Cloud (Kiyoshi Kurosawa, 2024).

NOTEBOOK: In your director’s statement, you say that in the film, “the pursuit of profit and revenge overlap and reinforce each other, ultimately initiating acts of violence, and before you know it there is no turning back. In a sense, this could also be how modern wars arise.” I’m curious at what point did you start to think of this story as something that could be read politically, or at least from multiple angles?

KUROSAWA: War wasn’t actually a theme I thought I wanted to explore when I first started making this film. But as I started developing the story, I started to realize that it had aspects related to war. In the film, it is a series of very small frustrations felt by the characters that lead to their hatred and to outbursts of violence, gunfire and even murder. For me, this psychological aspect is most related to war, because wars usually involve different nations or cultures, but it is individual, unrelated people who have to shoot and kill. There is no personal connection between them. It is this kind of psychology that connects the two ideas.

NOTEBOOK: Can you talk about the cultural dynamics in the film in relation to the division between city and country? It seems to determine both the shape of the story and the way the characters interact with each other.

KUROSAWA: There was no great intention on my part in deciding to set the film between the city and the countryside. It’s not a theme or a metaphor or anything like that. But I do have a friend who is a reseller, and he told me that because of all the merchandise that resellers tend to have, they need a lot of space to store the products. In Tokyo it is difficult to have enough space to store much of anything. That’s why I decided to have Yoshii move from the city to the countryside.

To my surprise though Cloud only revealed something really interesting about the character to me after the film was over, in a way that only cinema can. In Tokyo, Yoshii is actually alone. There is an emptiness in him. But maybe we couldn’t see his state of mind, or his loneliness or problems when he was in Tokyo. But in the countryside, with its very isolated spaces, his state of mind comes through strongly. This wasn’t intentional, but it was the result of this decision to move the character from the city to the countryside.

Cloud (Kiyoshi Kurosawa, 2024).

NOTEBOOK: The film also seems to be divided between Yoshii’s sole perspective in the first half and the crowd’s more collective perspective in the second half. Was this something you came up with as you were writing, or was it developed as you were on set and able to work out scenes with the actors and your cinematographer?

KUROSAWA: What you just mentioned is interesting. I never thought about that aspect because I went from one perspective to many perspectives. For me, that was just part of making an action movie: not only did I need a protagonist, Yoshii, but I also needed enemies for Yoshii, and those usually arrive as the second half of the movie begins – although you do get hints from some of them before.

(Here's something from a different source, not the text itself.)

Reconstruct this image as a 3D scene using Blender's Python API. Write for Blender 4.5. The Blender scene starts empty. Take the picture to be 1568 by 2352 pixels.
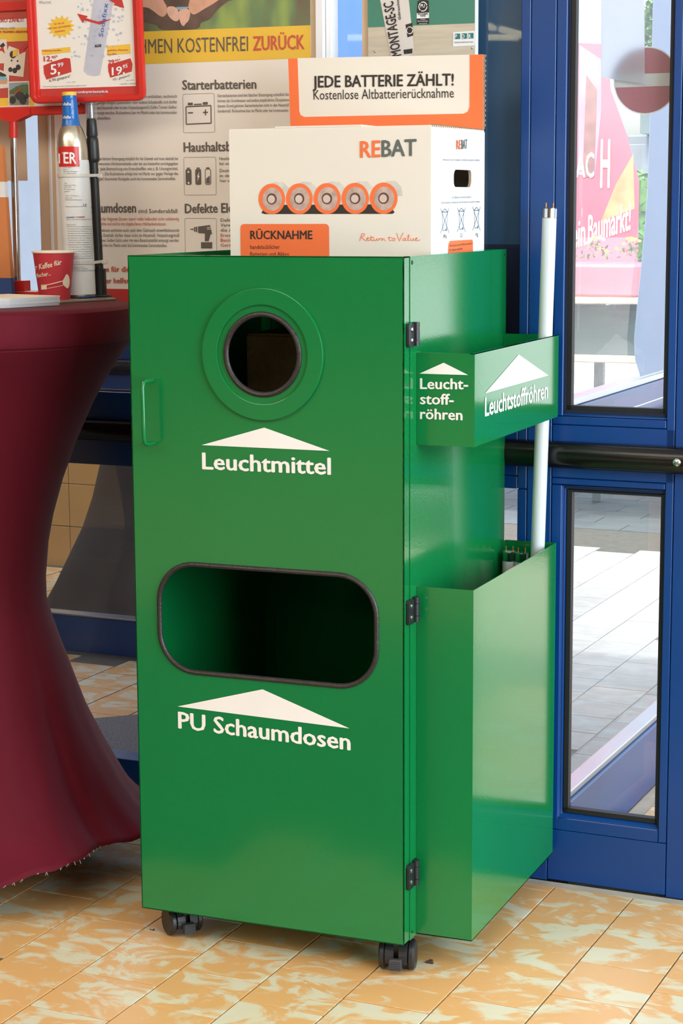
import bpy, bmesh, math, random
from mathutils import Matrix, Vector
from math import pi, sin, cos, tan, asin, atan2, radians, hypot

random.seed(7)
S = bpy.context.scene
COL = S.collection

# ------------------------------------------------------------------ camera
CAM = Vector((1.57135546, -2.90915635, 1.22089864))
CR = Vector((0.92609065, 0.37726442, -0.00525921))
CU = Vector((-0.05380240, 0.14584249, 0.98784375))
CF = Vector((-0.37344531, 0.91454990, -0.15536110))
FPX = 4481.187
cd = bpy.data.cameras.new('camera')
cd.sensor_fit = 'VERTICAL'
cd.sensor_height = 36.0
cd.lens = FPX / 2352 * 36.0
cd.clip_start = 0.05
cd.clip_end = 300
co = bpy.data.objects.new('camera', cd)
COL.objects.link(co)
co.matrix_world = Matrix(((CR.x, CU.x, -CF.x, CAM.x), (CR.y, CU.y, -CF.y, CAM.y), (CR.z, CU.z, -CF.z, CAM.z), (0, 0, 0, 1)))
S.camera = co

# ------------------------------------------------------------------ world, sun, lamps, exposure
S.view_settings.view_transform = 'Standard'
S.view_settings.look = 'None'
S.view_settings.exposure = 0.0
S.view_settings.gamma = 1.0
S.view_settings.use_curve_mapping = False
wd = bpy.data.worlds.new('sky')
S.world = wd
wd.use_nodes = True
wn = wd.node_tree
wn.nodes.clear()
wo = wn.nodes.new('ShaderNodeOutputWorld')
wb = wn.nodes.new('ShaderNodeBackground')
ws = wn.nodes.new('ShaderNodeTexSky')
ws.sky_type = 'NISHITA'
ws.sun_disc = False
ws.sun_elevation = radians(58)
ws.sun_rotation = radians(180)
ws.dust_density = 4.0
ws.air_density = 1.0
wb.inputs['Strength'].default_value = SKY = 0.8
wh = wn.nodes.new('ShaderNodeHueSaturation')
wh.inputs['Saturation'].default_value = 0.45
wn.links.new(ws.outputs[0], wh.inputs['Color'])
wn.links.new(wh.outputs[0], wb.inputs[0])
wn.links.new(wb.outputs[0], wo.inputs[0])


def lamp(name, kind, loc, energy, color, d=None, size=None):
    l = bpy.data.lights.new(name, kind)
    l.energy = energy
    l.color = color
    if kind == 'AREA':
        l.shape = 'RECTANGLE'
        l.size, l.size_y = size
    o = bpy.data.objects.new(name, l)
    COL.objects.link(o)
    o.location = loc
    if d is not None:
        o.rotation_euler = Vector(d).to_track_quat('-Z', 'Y').to_euler()
    return o


sun = lamp('sun', 'SUN', (2, -6, 12), 2.7, (1.0, 0.97, 0.92), (0.06, 0.477, -0.879))
sun.data.angle = radians(1.2)
# area lamp added for daylight from the right, set in an unseen window
lamp('daylight_area', 'AREA', (3.42, -1.3, 1.35), 175, (0.78, 0.91, 1.0), (-1, 0.1, -0.06), (2.9, 2.3))
# hall ceiling lighting
lamp('ceiling_light_front', 'AREA', (0.6, -2.6, 3.02), 56, (1.0, 0.93, 0.84), (0, 0, -1), (3.2, 1.6))
lamp('ceiling_light_left', 'AREA', (-2.2, -3.6, 3.02), 90, (1.0, 0.93, 0.84), (0, 0, -1), (2.4, 2.4))
lamp('ceiling_light_hall', 'AREA', (-2.0, -9.0, 3.02), 90, (1.0, 0.93, 0.84), (0, 0, -1), (6.0, 5.0))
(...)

Halfway through the film, there is a scene where a character named Miyake is introduced living in an internet cafe. And this moment comes suddenly. Miyake has never been seen before, but soon many characters around Miyake are introduced, and it starts with this scene. So you’re right that in both cases – city versus country, individual versus collective – these dynamics helped change and shape the structure of the film.

NOTEBOOK: The last scene seems to suggest or even set up an entirely new story. Is this a world you want to return to?

KUROSAWA: I admit that if I could make a sequel to this story, it could be very interesting. But no, this is a deliberate, open-ended conclusion. I leave it to the viewer’s imagination to imagine how or where the story could go. And this is not something unique Cloud. You could say that all my films have a similar open ending. Things are usually not clarified; there are no clean endings. I let the viewer imagine and interpret as he wants.